As anyone who has had a good mentor or a bad manager at work knows all too well, when you have a supportive boss, it can make all the difference.
News

Study: This is how important it is to have a supportive manager

As anyone who has had a good mentor or a bad boss at work knows all too well, when someone believes in you, it can make all the difference. A new survey by the American Psychological Association of 1,076 U.S. workers found that a manager’s support can make or break an employee’s experience at a job. The workers were asked to rate their supervisors’ support across a number of dimensions, on a scale from “strongly disagree” to “strongly agree.”

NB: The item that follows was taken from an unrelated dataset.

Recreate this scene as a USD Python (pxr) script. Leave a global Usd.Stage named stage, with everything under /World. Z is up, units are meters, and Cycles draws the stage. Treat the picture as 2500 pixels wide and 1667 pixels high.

Survey: Unsupportive bosses create unsatisfied employees with one foot out the door

Whether or not your boss was supportive or disengaged determined employees’ paths and organizational outcomes. Employees with supportive bosses were twice as likely to report feeling valued by their employer and feeling satisfied with their jobs and were twice as likely to recommend the job to others.

Meanwhile, when your boss is terrible and could care less about your career, you start to care less about your job, too. You may even start looking a recruiter emails and job board listings with more interest. More than half of the employees lacking supervisor support said they intended to leave their jobs within the next year.

The lack of support also breeds mistrust. Fifty-six percent of workers who said they had unsupportive bosses also said that they do not trust their employer.

How to measure a boss’s support

Whether or not your boss gave you career development opportunities was the biggest predictor into whether or not you thought they were a supportive boss or not. Employees getting the opportunities to develop technical, management, and leadership skills for their futures accounted for 60% in variance between employees with supportive bosses and disengaged ones. When bosses set an expectation that employees would need to focus on their training and development, employees’ sense of support grew, too.

These are not opportunities enough of us are getting. Men were more likely to have supportive bosses than women. While over 85% of men and women reported that their boss was giving them the necessary training to do their job now, fewer women than men reported that their bosses were giving them the opportunities to develop the leadership and technical skills they’ll need in the future. This finding may suggest that bosses are more likely to see men as leaders than women.

An equally important factor to employees feeling supported is whether or not employers had time to follow through on these promises of support. Employees were asked if their employer set aside time during work hours for job training and career development. Only 52% of employees agreed that they had enough time in their work days to follow through on these opportunities.

This survey shows how a supervisor’s support can have a huge influence on your job and career. A good one can bring out the best in you and set you on the path to greatness. A bad one can be poison, tainting your daily satisfaction with your work and what you see as your potential. When there’s a lack of managerial support, employees notice and are less likely to stick around. Employees don’t quit jobs, they quit bosses.